Required task
From the listing below, work out how many lines contain "objects". Reply with that number only.

Data segment

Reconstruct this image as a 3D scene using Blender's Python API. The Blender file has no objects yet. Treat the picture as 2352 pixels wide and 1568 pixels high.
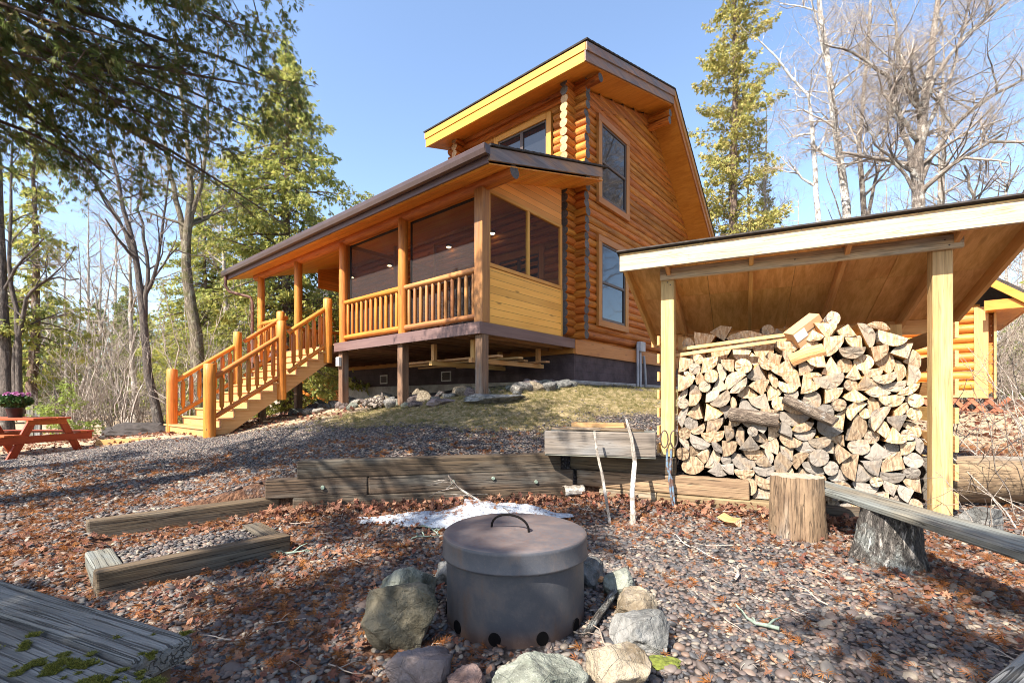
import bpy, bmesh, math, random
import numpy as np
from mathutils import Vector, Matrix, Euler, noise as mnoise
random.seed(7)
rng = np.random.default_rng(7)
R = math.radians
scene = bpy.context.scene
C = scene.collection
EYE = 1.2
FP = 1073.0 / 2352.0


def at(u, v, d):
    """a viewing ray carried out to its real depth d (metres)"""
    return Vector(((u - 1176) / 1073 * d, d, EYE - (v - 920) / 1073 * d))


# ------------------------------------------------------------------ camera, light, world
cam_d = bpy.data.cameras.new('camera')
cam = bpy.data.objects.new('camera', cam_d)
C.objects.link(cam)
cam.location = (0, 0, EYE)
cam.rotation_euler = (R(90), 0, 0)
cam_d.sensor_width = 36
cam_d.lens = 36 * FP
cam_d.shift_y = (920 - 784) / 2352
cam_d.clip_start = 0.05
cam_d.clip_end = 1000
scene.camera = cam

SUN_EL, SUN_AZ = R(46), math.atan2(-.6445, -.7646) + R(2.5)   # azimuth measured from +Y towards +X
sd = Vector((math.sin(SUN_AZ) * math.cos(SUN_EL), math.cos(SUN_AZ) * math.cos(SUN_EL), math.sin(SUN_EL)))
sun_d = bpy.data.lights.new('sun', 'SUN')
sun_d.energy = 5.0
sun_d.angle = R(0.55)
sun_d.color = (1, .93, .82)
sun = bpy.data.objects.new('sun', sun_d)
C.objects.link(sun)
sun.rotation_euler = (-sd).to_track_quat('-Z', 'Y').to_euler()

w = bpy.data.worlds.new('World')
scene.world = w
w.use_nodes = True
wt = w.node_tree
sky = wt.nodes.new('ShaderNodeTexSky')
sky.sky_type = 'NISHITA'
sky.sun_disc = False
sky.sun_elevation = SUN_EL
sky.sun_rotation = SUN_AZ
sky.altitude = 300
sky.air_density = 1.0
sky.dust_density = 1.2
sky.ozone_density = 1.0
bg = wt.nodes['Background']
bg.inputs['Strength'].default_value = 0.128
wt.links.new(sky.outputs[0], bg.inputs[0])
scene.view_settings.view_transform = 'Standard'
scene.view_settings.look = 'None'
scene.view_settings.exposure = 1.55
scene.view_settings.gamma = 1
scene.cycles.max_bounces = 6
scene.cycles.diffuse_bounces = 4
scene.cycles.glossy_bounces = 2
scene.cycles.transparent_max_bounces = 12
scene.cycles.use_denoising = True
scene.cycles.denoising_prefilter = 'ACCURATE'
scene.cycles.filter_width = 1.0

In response
5